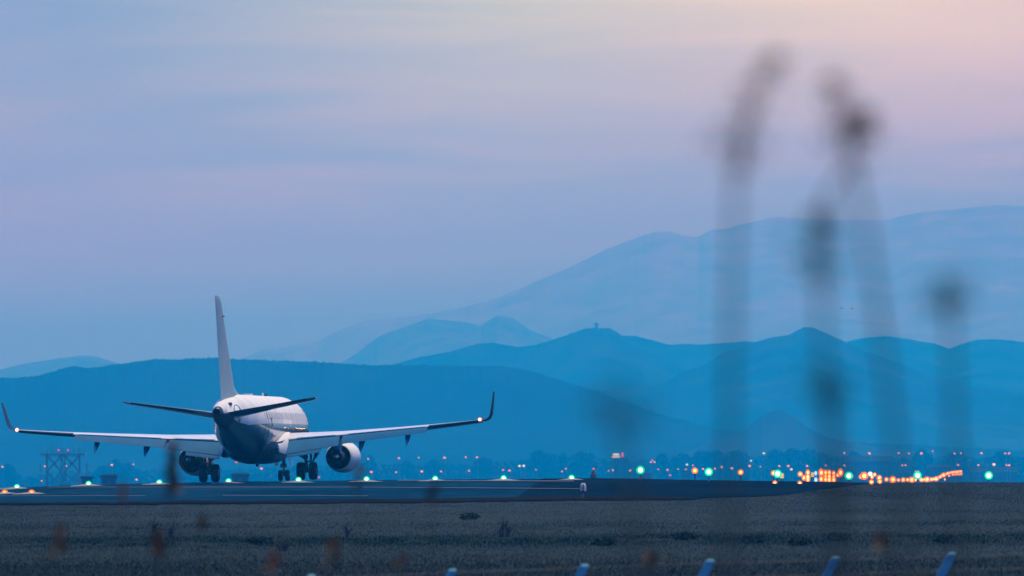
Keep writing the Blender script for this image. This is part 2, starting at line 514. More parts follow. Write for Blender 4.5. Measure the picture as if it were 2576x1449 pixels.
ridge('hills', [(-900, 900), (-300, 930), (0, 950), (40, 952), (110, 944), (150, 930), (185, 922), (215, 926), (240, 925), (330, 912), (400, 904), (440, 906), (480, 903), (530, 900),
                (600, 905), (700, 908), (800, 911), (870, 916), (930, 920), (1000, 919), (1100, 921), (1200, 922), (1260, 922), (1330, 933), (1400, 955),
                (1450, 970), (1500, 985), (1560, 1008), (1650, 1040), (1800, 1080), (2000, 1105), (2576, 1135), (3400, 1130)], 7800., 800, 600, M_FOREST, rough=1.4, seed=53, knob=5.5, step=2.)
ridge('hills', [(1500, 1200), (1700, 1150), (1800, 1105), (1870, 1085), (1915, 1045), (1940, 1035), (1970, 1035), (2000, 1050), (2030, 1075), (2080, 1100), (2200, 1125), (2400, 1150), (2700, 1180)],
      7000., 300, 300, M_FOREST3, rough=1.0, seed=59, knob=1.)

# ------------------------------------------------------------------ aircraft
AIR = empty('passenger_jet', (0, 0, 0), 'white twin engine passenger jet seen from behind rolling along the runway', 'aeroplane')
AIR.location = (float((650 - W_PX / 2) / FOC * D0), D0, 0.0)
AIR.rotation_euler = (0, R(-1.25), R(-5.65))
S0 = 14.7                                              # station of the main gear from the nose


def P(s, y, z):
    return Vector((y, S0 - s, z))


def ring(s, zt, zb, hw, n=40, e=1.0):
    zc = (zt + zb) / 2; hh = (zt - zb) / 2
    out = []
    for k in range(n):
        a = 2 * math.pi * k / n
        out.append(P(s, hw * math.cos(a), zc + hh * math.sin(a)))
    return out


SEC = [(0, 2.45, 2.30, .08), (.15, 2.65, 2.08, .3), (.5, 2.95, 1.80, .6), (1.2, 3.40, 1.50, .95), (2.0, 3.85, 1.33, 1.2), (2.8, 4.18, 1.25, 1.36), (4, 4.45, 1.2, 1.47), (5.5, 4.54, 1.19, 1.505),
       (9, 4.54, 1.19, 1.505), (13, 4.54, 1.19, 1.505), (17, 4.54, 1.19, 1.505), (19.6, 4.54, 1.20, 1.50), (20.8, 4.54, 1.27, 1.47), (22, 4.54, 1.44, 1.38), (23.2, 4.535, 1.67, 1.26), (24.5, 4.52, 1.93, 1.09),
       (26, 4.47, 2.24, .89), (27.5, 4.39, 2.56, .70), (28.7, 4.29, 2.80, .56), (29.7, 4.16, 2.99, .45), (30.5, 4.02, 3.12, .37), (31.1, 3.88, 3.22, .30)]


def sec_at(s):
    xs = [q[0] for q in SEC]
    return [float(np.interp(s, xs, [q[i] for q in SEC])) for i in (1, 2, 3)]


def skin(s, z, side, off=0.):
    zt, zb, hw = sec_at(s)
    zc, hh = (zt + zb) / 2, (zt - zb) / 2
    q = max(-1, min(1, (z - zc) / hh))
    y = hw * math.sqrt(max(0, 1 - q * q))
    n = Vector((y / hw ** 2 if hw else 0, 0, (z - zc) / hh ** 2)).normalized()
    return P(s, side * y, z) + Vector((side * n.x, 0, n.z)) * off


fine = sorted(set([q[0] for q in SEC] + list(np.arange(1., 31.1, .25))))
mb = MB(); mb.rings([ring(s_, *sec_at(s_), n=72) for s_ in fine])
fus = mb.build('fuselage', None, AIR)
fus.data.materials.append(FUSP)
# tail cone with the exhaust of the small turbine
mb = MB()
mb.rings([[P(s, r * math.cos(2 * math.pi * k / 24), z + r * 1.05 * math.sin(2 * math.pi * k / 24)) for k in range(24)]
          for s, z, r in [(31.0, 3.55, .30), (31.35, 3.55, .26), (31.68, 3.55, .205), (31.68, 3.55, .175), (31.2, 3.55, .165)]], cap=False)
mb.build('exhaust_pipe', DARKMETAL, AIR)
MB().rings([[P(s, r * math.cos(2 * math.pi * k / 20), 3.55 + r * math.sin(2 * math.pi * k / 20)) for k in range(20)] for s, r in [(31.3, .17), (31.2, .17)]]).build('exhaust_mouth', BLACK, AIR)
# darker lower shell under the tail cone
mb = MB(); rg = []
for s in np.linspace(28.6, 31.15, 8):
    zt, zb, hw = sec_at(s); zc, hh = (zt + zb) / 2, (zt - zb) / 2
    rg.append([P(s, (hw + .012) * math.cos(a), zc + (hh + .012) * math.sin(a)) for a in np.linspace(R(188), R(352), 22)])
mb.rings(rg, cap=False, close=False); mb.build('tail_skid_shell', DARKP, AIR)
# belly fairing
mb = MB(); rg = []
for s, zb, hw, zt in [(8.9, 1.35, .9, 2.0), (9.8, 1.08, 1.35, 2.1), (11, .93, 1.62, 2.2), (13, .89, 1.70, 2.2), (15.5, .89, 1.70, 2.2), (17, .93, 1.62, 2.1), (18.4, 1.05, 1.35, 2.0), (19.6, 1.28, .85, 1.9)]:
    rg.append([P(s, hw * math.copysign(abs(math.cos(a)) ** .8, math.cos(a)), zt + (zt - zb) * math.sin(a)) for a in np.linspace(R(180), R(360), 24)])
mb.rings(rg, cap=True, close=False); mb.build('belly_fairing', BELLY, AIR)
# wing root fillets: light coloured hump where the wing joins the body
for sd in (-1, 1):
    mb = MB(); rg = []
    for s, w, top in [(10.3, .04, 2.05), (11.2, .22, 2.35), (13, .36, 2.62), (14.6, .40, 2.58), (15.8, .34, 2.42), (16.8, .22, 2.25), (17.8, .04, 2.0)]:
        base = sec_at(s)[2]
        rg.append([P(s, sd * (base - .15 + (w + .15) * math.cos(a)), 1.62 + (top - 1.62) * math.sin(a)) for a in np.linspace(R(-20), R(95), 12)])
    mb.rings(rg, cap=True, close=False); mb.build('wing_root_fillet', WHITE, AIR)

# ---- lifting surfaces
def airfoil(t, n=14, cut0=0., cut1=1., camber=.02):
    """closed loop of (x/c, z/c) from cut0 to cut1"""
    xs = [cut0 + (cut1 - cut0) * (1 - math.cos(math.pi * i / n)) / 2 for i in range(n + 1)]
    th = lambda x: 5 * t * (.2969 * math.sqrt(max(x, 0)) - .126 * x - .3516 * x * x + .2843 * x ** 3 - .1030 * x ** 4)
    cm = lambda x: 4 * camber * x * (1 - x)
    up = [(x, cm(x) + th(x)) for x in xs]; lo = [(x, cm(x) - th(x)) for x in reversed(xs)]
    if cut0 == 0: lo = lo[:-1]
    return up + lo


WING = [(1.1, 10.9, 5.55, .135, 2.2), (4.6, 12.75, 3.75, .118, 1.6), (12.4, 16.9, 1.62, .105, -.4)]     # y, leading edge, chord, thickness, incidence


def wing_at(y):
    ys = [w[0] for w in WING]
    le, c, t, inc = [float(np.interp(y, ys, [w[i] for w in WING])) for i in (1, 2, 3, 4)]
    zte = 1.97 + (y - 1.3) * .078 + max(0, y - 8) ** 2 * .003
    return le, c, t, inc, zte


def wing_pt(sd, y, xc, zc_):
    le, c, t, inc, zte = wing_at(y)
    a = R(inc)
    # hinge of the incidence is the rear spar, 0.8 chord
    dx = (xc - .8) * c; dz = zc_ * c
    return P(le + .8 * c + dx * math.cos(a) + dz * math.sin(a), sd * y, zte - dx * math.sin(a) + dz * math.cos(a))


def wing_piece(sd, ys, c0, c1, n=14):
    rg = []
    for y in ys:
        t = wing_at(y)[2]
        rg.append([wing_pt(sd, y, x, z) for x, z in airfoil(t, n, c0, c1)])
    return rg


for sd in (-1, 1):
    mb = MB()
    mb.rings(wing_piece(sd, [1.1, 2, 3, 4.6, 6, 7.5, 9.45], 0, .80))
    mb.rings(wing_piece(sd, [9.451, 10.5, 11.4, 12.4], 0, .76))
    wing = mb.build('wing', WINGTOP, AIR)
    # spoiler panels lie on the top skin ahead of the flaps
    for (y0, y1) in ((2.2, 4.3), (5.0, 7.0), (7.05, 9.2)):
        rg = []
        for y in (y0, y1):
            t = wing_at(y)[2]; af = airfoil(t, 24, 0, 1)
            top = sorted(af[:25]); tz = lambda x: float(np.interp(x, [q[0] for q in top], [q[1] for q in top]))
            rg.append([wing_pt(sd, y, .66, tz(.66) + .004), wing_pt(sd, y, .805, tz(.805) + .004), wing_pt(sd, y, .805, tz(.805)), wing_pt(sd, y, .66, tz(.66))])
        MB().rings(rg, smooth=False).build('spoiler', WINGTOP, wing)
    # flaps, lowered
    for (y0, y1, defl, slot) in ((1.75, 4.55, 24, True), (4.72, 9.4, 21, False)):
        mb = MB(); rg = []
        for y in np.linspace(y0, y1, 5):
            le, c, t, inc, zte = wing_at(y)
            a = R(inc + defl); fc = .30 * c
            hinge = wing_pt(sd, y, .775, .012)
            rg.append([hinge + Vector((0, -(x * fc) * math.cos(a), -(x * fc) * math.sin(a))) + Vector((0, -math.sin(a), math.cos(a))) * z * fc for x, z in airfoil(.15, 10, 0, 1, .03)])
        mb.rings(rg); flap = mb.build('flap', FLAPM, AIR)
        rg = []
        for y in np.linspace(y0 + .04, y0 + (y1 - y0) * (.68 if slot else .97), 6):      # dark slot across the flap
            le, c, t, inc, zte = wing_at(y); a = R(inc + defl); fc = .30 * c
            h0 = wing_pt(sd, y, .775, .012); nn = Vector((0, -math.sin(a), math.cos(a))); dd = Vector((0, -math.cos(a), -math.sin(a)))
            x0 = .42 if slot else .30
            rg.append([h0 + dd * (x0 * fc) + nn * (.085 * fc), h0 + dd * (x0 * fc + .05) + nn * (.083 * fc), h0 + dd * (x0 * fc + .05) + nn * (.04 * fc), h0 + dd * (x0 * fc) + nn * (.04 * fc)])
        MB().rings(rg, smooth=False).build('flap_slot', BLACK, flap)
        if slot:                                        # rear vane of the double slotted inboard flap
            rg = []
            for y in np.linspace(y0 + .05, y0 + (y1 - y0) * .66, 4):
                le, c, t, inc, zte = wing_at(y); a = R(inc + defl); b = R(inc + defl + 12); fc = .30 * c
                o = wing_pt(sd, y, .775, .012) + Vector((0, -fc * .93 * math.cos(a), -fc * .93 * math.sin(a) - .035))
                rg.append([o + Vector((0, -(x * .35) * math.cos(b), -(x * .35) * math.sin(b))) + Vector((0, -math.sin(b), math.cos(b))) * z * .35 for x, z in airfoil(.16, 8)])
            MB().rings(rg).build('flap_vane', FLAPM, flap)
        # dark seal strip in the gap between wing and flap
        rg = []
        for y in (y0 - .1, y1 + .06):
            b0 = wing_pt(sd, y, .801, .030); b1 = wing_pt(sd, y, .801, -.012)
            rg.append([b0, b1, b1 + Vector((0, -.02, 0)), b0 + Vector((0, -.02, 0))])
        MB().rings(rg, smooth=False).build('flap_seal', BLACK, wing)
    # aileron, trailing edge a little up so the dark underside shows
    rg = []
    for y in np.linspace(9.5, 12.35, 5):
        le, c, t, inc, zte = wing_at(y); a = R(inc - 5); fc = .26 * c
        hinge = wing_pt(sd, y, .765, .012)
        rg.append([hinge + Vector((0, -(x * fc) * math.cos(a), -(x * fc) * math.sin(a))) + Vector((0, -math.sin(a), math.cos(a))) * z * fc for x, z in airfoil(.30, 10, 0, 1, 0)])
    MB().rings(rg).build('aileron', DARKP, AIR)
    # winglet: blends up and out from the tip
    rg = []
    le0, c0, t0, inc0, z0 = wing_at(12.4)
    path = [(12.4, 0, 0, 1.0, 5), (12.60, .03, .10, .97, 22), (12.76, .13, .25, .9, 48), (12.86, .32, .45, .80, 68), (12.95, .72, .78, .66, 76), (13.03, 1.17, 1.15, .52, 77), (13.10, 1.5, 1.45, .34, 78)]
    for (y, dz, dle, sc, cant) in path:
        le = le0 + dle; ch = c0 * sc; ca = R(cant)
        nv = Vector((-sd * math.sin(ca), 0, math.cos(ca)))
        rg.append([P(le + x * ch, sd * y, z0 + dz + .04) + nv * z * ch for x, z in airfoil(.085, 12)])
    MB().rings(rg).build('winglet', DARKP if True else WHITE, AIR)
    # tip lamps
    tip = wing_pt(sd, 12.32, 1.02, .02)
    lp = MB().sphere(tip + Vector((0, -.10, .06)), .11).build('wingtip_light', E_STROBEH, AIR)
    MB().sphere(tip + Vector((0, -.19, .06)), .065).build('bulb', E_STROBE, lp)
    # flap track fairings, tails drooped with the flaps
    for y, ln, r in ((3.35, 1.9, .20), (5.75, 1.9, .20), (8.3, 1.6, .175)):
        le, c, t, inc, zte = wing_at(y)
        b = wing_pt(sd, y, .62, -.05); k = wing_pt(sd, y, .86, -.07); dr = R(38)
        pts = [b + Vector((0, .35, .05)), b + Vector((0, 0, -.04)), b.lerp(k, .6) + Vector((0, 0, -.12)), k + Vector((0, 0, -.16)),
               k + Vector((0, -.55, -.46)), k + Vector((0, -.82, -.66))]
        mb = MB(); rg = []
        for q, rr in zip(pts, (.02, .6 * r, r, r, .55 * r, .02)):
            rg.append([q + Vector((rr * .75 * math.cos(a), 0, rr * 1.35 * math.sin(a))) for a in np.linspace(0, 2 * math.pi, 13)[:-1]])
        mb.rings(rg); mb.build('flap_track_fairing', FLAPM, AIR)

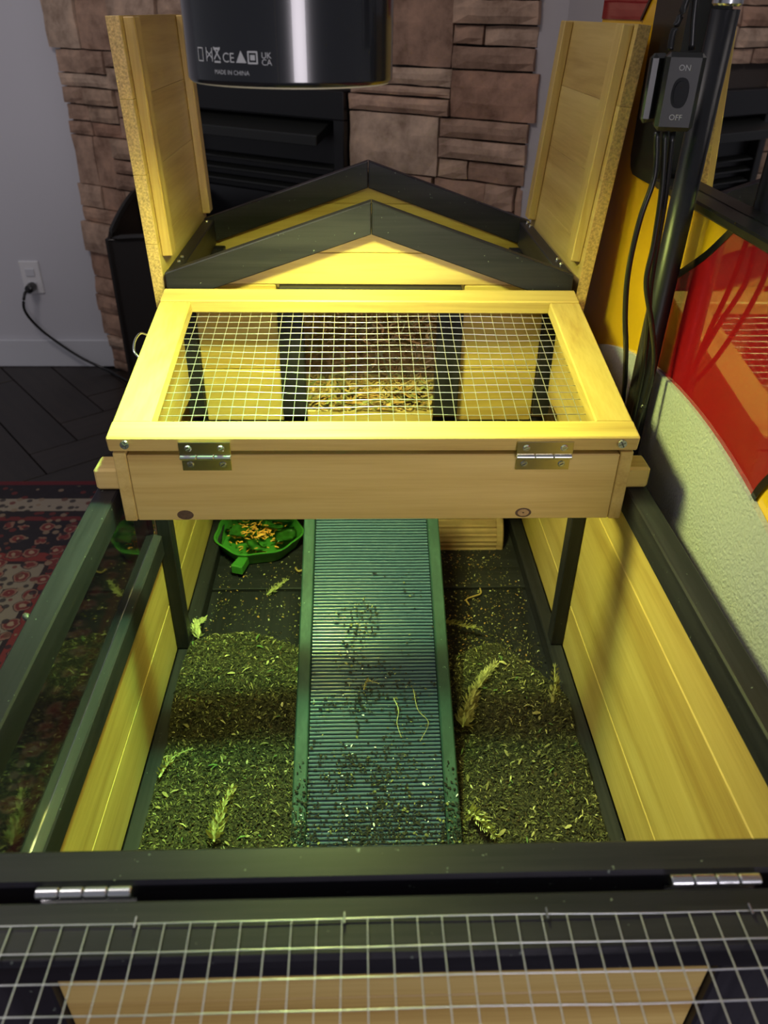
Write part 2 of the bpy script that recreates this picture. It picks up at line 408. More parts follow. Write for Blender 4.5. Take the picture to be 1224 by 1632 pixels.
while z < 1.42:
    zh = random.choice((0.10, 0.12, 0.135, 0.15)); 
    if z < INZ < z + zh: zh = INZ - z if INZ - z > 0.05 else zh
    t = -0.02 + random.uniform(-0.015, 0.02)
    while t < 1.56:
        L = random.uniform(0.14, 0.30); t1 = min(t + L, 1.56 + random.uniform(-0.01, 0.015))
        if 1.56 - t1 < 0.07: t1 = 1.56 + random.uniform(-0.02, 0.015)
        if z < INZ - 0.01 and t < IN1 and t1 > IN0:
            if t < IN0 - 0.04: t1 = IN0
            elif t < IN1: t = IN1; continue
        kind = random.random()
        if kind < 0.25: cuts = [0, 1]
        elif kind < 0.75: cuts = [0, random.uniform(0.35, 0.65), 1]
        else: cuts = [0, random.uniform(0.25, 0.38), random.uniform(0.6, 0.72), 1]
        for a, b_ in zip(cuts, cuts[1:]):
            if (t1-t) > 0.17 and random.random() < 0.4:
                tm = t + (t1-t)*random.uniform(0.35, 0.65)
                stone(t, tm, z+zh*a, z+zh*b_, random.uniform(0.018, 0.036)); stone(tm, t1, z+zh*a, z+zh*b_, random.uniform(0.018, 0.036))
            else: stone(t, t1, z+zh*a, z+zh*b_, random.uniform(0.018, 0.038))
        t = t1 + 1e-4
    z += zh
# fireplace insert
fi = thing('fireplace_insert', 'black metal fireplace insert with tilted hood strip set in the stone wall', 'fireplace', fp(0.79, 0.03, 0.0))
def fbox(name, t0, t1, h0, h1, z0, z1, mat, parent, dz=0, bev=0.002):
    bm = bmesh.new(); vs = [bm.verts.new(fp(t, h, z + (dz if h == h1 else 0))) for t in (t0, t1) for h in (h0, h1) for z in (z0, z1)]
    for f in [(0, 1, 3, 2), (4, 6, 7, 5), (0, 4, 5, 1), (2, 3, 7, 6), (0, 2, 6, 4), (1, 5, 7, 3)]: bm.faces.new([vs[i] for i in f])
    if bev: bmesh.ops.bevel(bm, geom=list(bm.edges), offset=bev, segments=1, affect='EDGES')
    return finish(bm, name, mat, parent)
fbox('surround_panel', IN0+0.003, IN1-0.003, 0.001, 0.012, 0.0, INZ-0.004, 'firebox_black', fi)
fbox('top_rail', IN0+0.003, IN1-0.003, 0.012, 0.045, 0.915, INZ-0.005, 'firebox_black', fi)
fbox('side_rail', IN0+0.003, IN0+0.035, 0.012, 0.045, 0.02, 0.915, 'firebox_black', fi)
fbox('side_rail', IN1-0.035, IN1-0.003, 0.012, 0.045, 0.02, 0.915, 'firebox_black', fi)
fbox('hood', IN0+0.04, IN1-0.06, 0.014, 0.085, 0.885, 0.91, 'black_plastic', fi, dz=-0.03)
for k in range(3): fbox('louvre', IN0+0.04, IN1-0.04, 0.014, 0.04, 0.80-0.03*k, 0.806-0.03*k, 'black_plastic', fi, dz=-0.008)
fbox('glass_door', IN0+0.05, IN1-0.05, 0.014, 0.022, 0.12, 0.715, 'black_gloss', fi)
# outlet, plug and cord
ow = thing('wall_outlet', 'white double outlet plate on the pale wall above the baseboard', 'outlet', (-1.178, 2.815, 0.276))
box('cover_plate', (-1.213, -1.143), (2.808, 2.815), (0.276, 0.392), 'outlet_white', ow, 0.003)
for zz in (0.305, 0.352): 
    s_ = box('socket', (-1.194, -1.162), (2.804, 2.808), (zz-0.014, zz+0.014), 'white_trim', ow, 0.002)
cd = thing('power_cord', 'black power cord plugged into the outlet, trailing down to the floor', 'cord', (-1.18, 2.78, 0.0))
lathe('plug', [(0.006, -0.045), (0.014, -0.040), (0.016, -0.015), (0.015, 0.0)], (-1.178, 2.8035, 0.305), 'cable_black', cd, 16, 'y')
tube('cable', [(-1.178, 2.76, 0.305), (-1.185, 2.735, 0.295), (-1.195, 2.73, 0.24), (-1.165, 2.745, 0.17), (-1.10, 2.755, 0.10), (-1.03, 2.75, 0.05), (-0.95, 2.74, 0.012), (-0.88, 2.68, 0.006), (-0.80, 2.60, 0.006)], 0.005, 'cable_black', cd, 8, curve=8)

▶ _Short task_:
In the listing above, find each line with the word "part" and copy it.

▶ _Answer for this exercise_:
Keep writing the Blender script for this image. This is part 2, starting at line 514. More parts follow. Write for Blender 4.5. Measure the picture as if it were 2576x1449 pixels.
Write part 2 of the bpy script that recreates this picture. It picks up at line 408. More parts follow. Write for Blender 4.5. Take the picture to be 1224 by 1632 pixels.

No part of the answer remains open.